-- BEGIN Extracted information --

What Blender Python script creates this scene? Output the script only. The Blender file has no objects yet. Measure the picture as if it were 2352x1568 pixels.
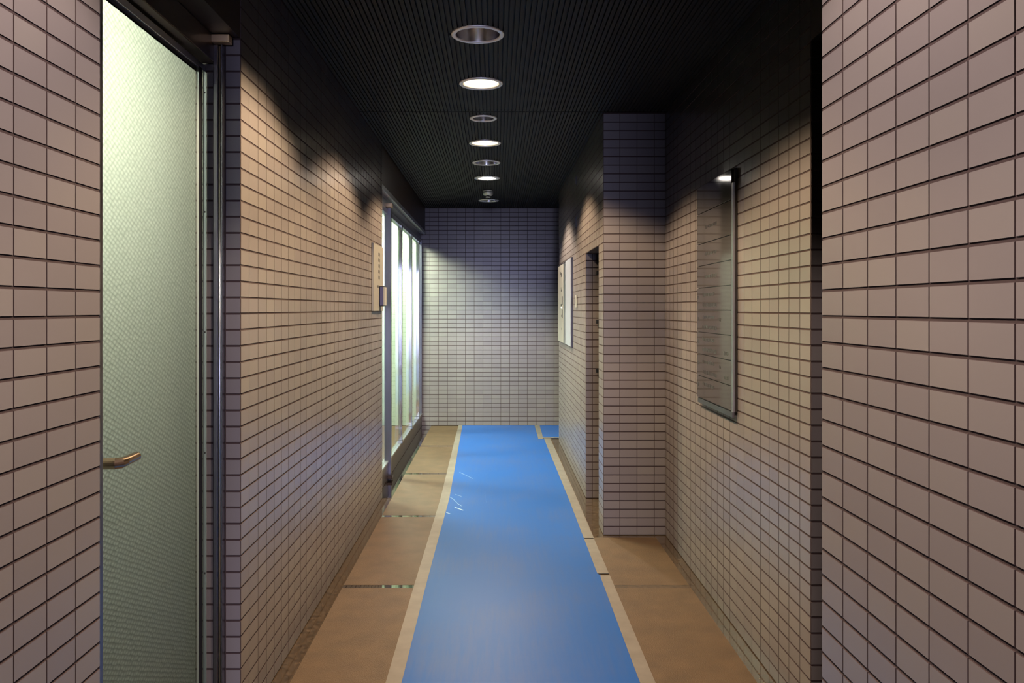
import bpy, bmesh, math, random
from mathutils import Vector, Matrix

random.seed(7)
scene = bpy.context.scene
COL = scene.collection

# ------------------------------------------------------------------ camera
W, H = 2352, 1568
FPX = 1900.0                      # focal length in pixels
VPX, VPY = 1139.0, 709.0          # vanishing point of the corridor
CAMH = 1.315
cam_data = bpy.data.cameras.new('camera')
cam_data.sensor_fit = 'HORIZONTAL'
cam_data.sensor_width = 36.0
cam_data.lens = 36.0 * FPX / W
cam_data.shift_x = (W / 2 - VPX) / W
cam_data.shift_y = (VPY - H / 2) / W
cam_data.clip_start = 0.05
cam = bpy.data.objects.new('camera', cam_data)
cam.location = (0, 0, CAMH)
cam.rotation_euler = (math.radians(90), 0, 0)
COL.objects.link(cam)
scene.camera = cam

# ------------------------------------------------------------------ world, exposure
world = bpy.data.worlds.new('World')
scene.world = world
world.use_nodes = True
bg = world.node_tree.nodes['Background']
bg.inputs[0].default_value = (0.60, 0.63, 1.0, 1)
bg.inputs[1].default_value = 24.0
scene.view_settings.view_transform = 'Standard'
scene.view_settings.look = 'None'
scene.view_settings.exposure = 0.1
scene.view_settings.gamma = 1.0
scene.view_settings.use_curve_mapping = False
scene.cycles.use_denoising = True
scene.cycles.max_bounces = 10
scene.cycles.diffuse_bounces = 0
scene.cycles.sample_clamp_indirect = 6.0

ENTRY_Y = -8.0                    # open street end of the corridor, behind the camera
pl = bpy.data.lights.new('entrance_portal', 'AREA')
pl.shape = 'RECTANGLE'; pl.size = 1.5; pl.size_y = 2.5
pl.cycles.is_portal = True
po = bpy.data.objects.new('entrance_portal', pl)
po.location = (-0.08, ENTRY_Y - 0.02, 1.25)
po.rotation_euler = (math.radians(90), 0, 0)      # -Z of the lamp looks along +Y, into the corridor
COL.objects.link(po)

# ------------------------------------------------------------------ dimensions
CEIL = 2.453
XL, XR, XRR, XRF = -0.79, 0.625, 0.985, 0.632
XG = -0.845                       # glass front
YB = 9.33                         # back wall
LINTEL = 2.153
YL0, YL1, YL2 = 1.652, 2.562, 5.75
YR0, YR1, YP, YP2, YO, YE = 1.605, 2.588, 4.81, 5.03, 5.75, 8.22
TOP = 2.72

# ------------------------------------------------------------------ materials
def new_mat(name):
    m = bpy.data.materials.new(name); m.use_nodes = True
    nt = m.node_tree
    return m, nt, nt.nodes['Principled BSDF']

def simple(name, col, rough=0.5, metal=0.0, spec=0.5, ior=1.5, noise=0.0, nscale=20.0, bump=0.0, bscale=80.0):
    m, nt, b = new_mat(name)
    b.inputs['Base Color'].default_value = (*col, 1)
    b.inputs['Roughness'].default_value = rough
    b.inputs['Metallic'].default_value = metal
    b.inputs['Specular IOR Level'].default_value = spec
    b.inputs['IOR'].default_value = ior
    if noise or bump:
        tc = nt.nodes.new('ShaderNodeTexCoord')
    if noise:
        n = nt.nodes.new('ShaderNodeTexNoise'); n.inputs['Scale'].default_value = nscale
        n.inputs['Detail'].default_value = 6
        nt.links.new(tc.outputs['Object'], n.inputs['Vector'])
        r = nt.nodes.new('ShaderNodeValToRGB')
        r.color_ramp.elements[0].position = 0.3; r.color_ramp.elements[1].position = 0.7
        r.color_ramp.elements[0].color = tuple(c * (1 - noise) for c in col) + (1,)
        r.color_ramp.elements[1].color = tuple(min(1, c * (1 + noise)) for c in col) + (1,)
        nt.links.new(n.outputs['Fac'], r.inputs['Fac'])
        nt.links.new(r.outputs['Color'], b.inputs['Base Color'])
    if bump:
        n2 = nt.nodes.new('ShaderNodeTexNoise'); n2.inputs['Scale'].default_value = bscale
        nt.links.new(tc.outputs['Object'], n2.inputs['Vector'])
        bp = nt.nodes.new('ShaderNodeBump'); bp.inputs['Strength'].default_value = bump
        bp.inputs['Distance'].default_value = 0.01
        nt.links.new(n2.outputs['Fac'], bp.inputs['Height'])
        nt.links.new(bp.outputs['Normal'], b.inputs['Normal'])
    return m

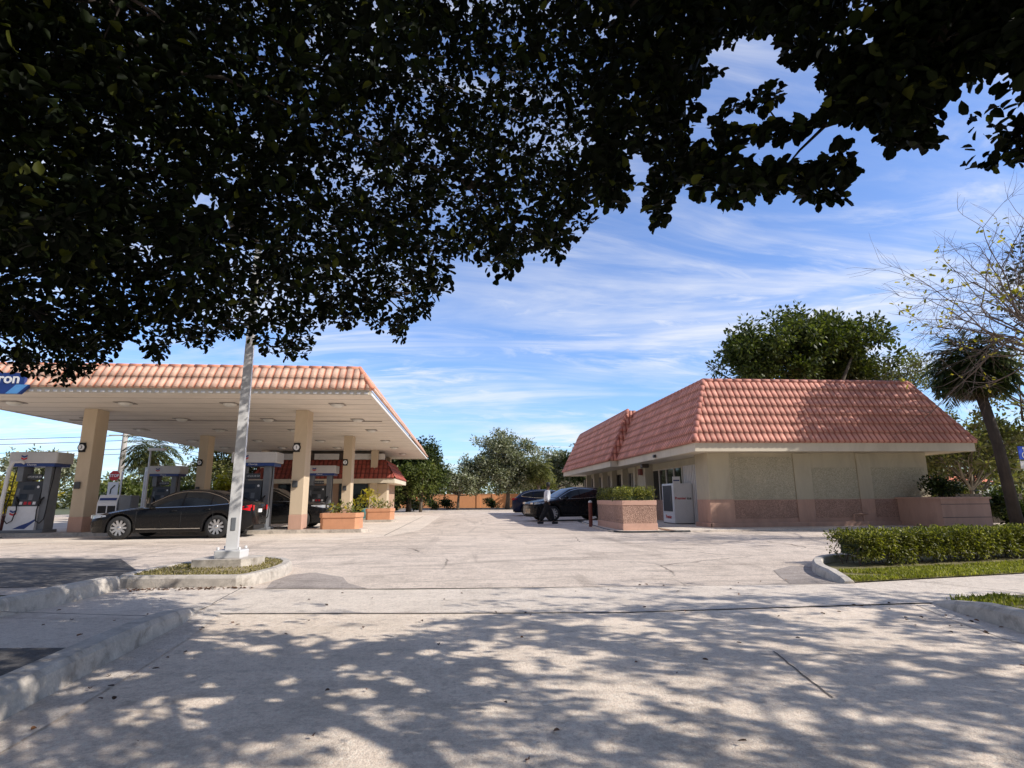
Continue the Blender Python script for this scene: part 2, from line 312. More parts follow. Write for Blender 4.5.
# ------------------------------------------------------------------ mesh helpers
class MB:
    def __init__(s): s.v = []; s.f = []; s.mi = []; s.sm = []
    def add(s, vs, fs, mi=0, smooth=False):
        o = len(s.v); s.v.extend([tuple(map(float, p)) for p in vs])
        for f in fs: s.f.append([o + i for i in f]); s.mi.append(mi); s.sm.append(smooth)
        return s
    def box(s, x0, x1, y0, y1, z0, z1, mi=0, bev=0.0):
        if bev <= 0:
            vs = [(x, y, z) for z in (z0, z1) for y in (y0, y1) for x in (x0, x1)]
            return s.add(vs, [(0, 2, 3, 1), (4, 5, 7, 6), (0, 1, 5, 4), (2, 6, 7, 3), (0, 4, 6, 2), (1, 3, 7, 5)], mi)
        b = min(bev, (x1 - x0) / 2.01, (y1 - y0) / 2.01, (z1 - z0) / 2.01)
        def ring(z, i): return [(x0 + b + i, y0 + i, z), (x1 - b - i, y0 + i, z), (x1 - i, y0 + b + i, z), (x1 - i, y1 - b - i, z), (x1 - b - i, y1 - i, z), (x0 + b + i, y1 - i, z), (x0 + i, y1 - b - i, z), (x0 + i, y0 + b + i, z)]
        vs = ring(z0, b * .5) + ring(z0 + b, 0) + ring(z1 - b, 0) + ring(z1, b * .5)
        fs = [tuple(reversed(range(8))), tuple(range(24, 32))]
        for k in range(3):
            for i in range(8): j = (i + 1) % 8; fs.append((k * 8 + i, k * 8 + j, (k + 1) * 8 + j, (k + 1) * 8 + i))
        return s.add(vs, fs, mi)
    def prism(s, poly, z0, z1, mi=0):       # poly in xy, counter-clockwise
        n = len(poly)
        vs = [(x, y, z0) for x, y in poly] + [(x, y, z1) for x, y in poly]
        fs = [tuple(reversed(range(n))), tuple(range(n, 2 * n))] + [(i, (i + 1) % n, n + (i + 1) % n, n + i) for i in range(n)]
        return s.add(vs, fs, mi)
    def extrude(s, poly3, d, mi=0):         # polygon in 3d extruded by vector d
        n = len(poly3); d = np.array(d, float)
        vs = [np.array(p, float) for p in poly3] + [np.array(p, float) + d for p in poly3]
        fs = [tuple(reversed(range(n))), tuple(range(n, 2 * n))] + [(i, (i + 1) % n, n + (i + 1) % n, n + i) for i in range(n)]
        return s.add(vs, fs, mi)
    def tube(s, pts, rad, seg=6, mi=0, cap=True):
        pts = [np.array(p, float) for p in pts]; n = len(pts)
        if not hasattr(rad, '__len__'): rad = [rad] * n
        t0 = pts[1] - pts[0]; t0 /= np.linalg.norm(t0) + 1e-9
        a = np.array([0, 0, 1.0]) if abs(t0[2]) < 0.9 else np.array([1.0, 0, 0])
        u = np.cross(t0, a); u /= np.linalg.norm(u)
        vs = []
        for i in range(n):
            t = pts[min(i + 1, n - 1)] - pts[max(i - 1, 0)]; t /= np.linalg.norm(t) + 1e-9
            u = u - t * (u @ t); u /= np.linalg.norm(u) + 1e-9; w = np.cross(t, u)
            for k in range(seg):
                an = 2 * math.pi * k / seg
                vs.append(pts[i] + rad[i] * (u * math.cos(an) + w * math.sin(an)))
        fs = [(i * seg + k, i * seg + (k + 1) % seg, (i + 1) * seg + (k + 1) % seg, (i + 1) * seg + k) for i in range(n - 1) for k in range(seg)]
        if cap: fs += [tuple(reversed(range(seg))), tuple(range((n - 1) * seg, n * seg))]
        return s.add(vs, fs, mi, seg > 4)
    def lathe(s, prof, seg=24, axis='z', c=(0, 0, 0), mi=0, a0=0, a1=2 * math.pi, smooth=True):
        full = abs(a1 - a0 - 2 * math.pi) < 1e-6; m = seg if full else seg + 1
        vs = []
        for r, h in prof:
            for k in range(m):
                an = a0 + (a1 - a0) * k / seg
                p = (r * math.cos(an), r * math.sin(an), h)
                if axis == 'y': p = (p[0], p[2], p[1])
                if axis == 'x': p = (p[2], p[0], p[1])
                vs.append((p[0] + c[0], p[1] + c[1], p[2] + c[2]))
        fs = []
        for i in range(len(prof) - 1):
            for k in range(seg):
                j = (k + 1) % m if full else k + 1
                fs.append((i * m + k, i * m + j, (i + 1) * m + j, (i + 1) * m + k))
        return s.add(vs, fs, mi, smooth)
    def build(s, name, mats, parent=None, loc=(0, 0, 0), rotz=0):
        if not isinstance(mats, (list, tuple)): mats = [mats]
        me = bpy.data.meshes.new(name); me.from_pydata(s.v, [], s.f); me.update()
        for m in mats: me.materials.append(M[m] if isinstance(m, str) else m)
        me.polygons.foreach_set('material_index', s.mi); me.polygons.foreach_set('use_smooth', s.sm)
        o = bpy.data.objects.new(name, me); COL.objects.link(o)
        if parent: o.parent = parent
        o.location = loc; o.rotation_euler = (0, 0, rotz)
        return o

def tag(o, label, cat, group=None, kind=None):
    o['label'] = label; o['category'] = cat
    if group: o['group'] = group
    if kind: o['kind'] = kind
    return o
def thing(name, label, cat, loc=(0, 0, 0), rotz=0, group=None):
    o = bpy.data.objects.new(name, None); COL.objects.link(o); o.empty_display_size = 0.3
    o.location = loc; o.rotation_euler = (0, 0, rotz); return tag(o, label, cat, group)
def struct(o): o['kind'] = 'structure'; return o
def dup(root, loc, rotz=None, label=None):
    r = root.copy(); COL.objects.link(r); r.location = loc
    if rotz is not None: r.rotation_euler = (0, 0, rotz)
    if label: r['label'] = label
    for ch in list(root.children):
        c = ch.copy(); COL.objects.link(c); c.parent = r
        for g in ch.children:
            d = g.copy(); COL.objects.link(d); d.parent = c
    return r
def text_mesh(name, s, size, mat, parent, loc, rot, extrude=0.004, bold=0.0, label=None, sx=1.0):
    cu = bpy.data.curves.new(name, 'FONT'); cu.body = s; cu.size = size; cu.extrude = extrude; cu.offset = bold; cu.resolution_u = 3
    cu.align_x = 'CENTER'; cu.align_y = 'CENTER'
    t = bpy.data.objects.new(name, cu); COL.objects.link(t)
    bpy.context.view_layer.update()
    me = bpy.data.meshes.new_from_object(t.evaluated_get(bpy.context.evaluated_depsgraph_get()))
    COL.objects.unlink(t); bpy.data.objects.remove(t)
    me.materials.clear(); me.materials.append(M[mat])
    o = bpy.data.objects.new(name, me); COL.objects.link(o); o.parent = parent; o.location = loc; o.rotation_euler = rot; o.scale = (sx, 1, 1)
    return o

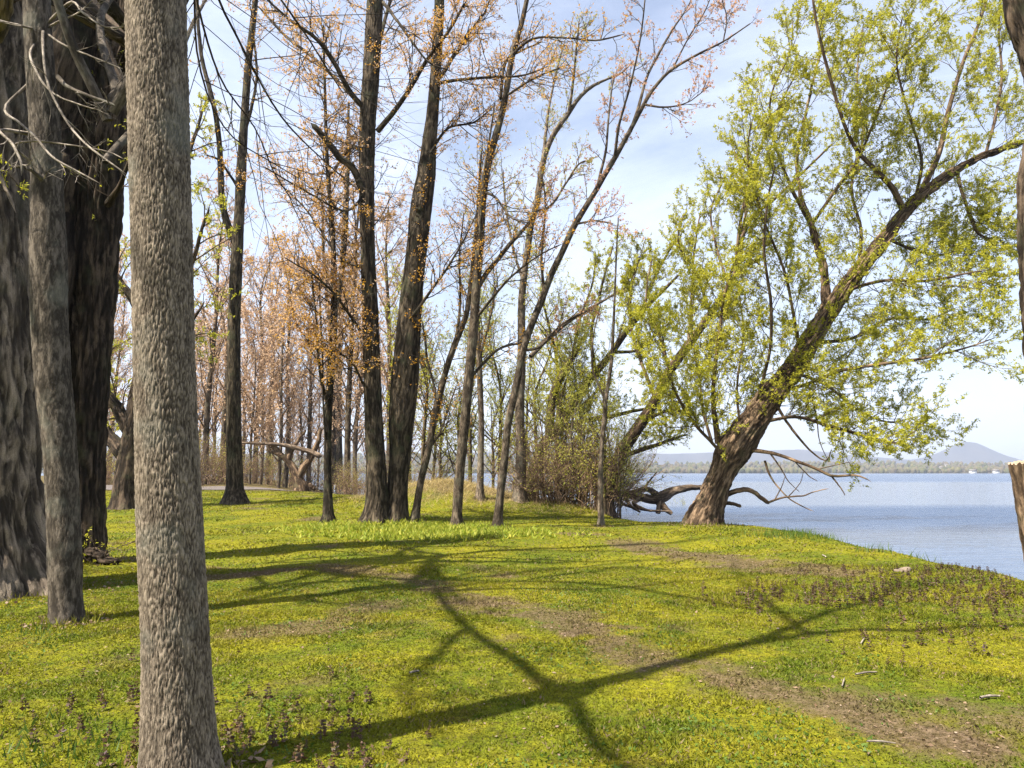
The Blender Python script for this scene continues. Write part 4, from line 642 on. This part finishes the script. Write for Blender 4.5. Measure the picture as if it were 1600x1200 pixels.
# undergrowth: leafless shrubs
def shrub(seed, n, L, spread, tw, leaf=None):
    r = np.random.default_rng(seed); st = np.zeros((n, 2, 3)); a = r.uniform(0, 6.28, n); rr = np.sqrt(r.random(n))*spread*.35
    st[:, 0, 0] = np.cos(a)*rr; st[:, 0, 1] = np.sin(a)*rr; st[:, 0, 2] = -.15; st[:, 1] = st[:, 0]+nrm(np.stack([np.cos(a)*.7*r.random(n), np.sin(a)*.7*r.random(n), np.ones(n)], -1))*.3
    C, CR, ln = spawn(st, np.full((n, 2), .02), r, 1, .9, 1, L, 30, K=7, jit=.2, up=.06, rk=.75, lt=0, rmin=.006)
    C[:, 0] = st[:, 0]; tw_ = [(C, CR, 4)]
    for n_, fr in ((7, .5), (4, .5)):
        C, CR, ln = spawn(C, CR, r, n_, .15, 1, (ln*fr)[:, None], 45, K=3, jit=.2, up=.03, rk=.65, lt=.3, rcap=.008, rmin=.003); tw_.append((C, CR, 3))
    V, q, b_ = merge([tubes(x_, y_, s_, r)[:3] for x_, y_, s_ in tw_]); out = [('stems', mesh('shrub_stems', V, q, mat=M[tw], attrs={'bk': b_}), 'stuff')]
    if leaf: V, q = leaves(C, r, **leaf[1]); out.append(('foliage', mesh('shrub_leaves', V, tris=q, mat=M[leaf[0]], smooth=False), 'stuff'))
    return out
SH = [shrub(201, 40, 2.2, 2.0, 'twig_tan', ('leaf_pale', dict(n=1, ll=.06, lw=.035))), shrub(202, 34, 1.7, 1.8, 'twig_pink'), shrub(203, 34, 1.9, 1.8, 'twig_tan', ('leaf_pale', dict(n=1, ll=.07, lw=.045)))]
for k, (px, py, sc, dd) in enumerate([(850, 782, 1., 0), (880, 786, 1.1, .8), (910, 792, 1.1, .5), (935, 800, 1., 1), (965, 800, 1.0, 1.6), (895, 790, 1.2, 2), (870, 780, 1.2, 2.5), (985, 795, .7, 1.5), (830, 778, .8, 1.2), (960, 806, .9, 1.5), (978, 808, .8, .8), (945, 800, 1., 2.2), (920, 796, 1.15, 2.), (860, 786, .8, .2)]):
    D = D_of(px, py)+dd; x = (px-800)/F*D; place(SH[k % 3], 'bramble_bush', x, D, gz(x, D), rg.uniform(0, 6.28), sc*1.25, ('tan bramble with a few young leaves', 'bare pinkish bramble', 'tan bramble with withered leaves')[k % 3]+' '+('left of the pale sapling' if px < 900 else 'around the foot of the pale sapling' if px < 950 else 'by the inlet'), 'bush', 'brambles at the lake edge')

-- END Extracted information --

Your task is to restate word for word the lines from the top of the data to the line containing "COL = scene.collection", both ends included, with every picture left out.

Reply to the task -
What Blender Python script creates this scene? Output the script only. The Blender file has no objects yet. Measure the picture as if it were 2352x1568 pixels.
import bpy, bmesh, math, random
from mathutils import Vector, Matrix

random.seed(7)
scene = bpy.context.scene
COL = scene.collection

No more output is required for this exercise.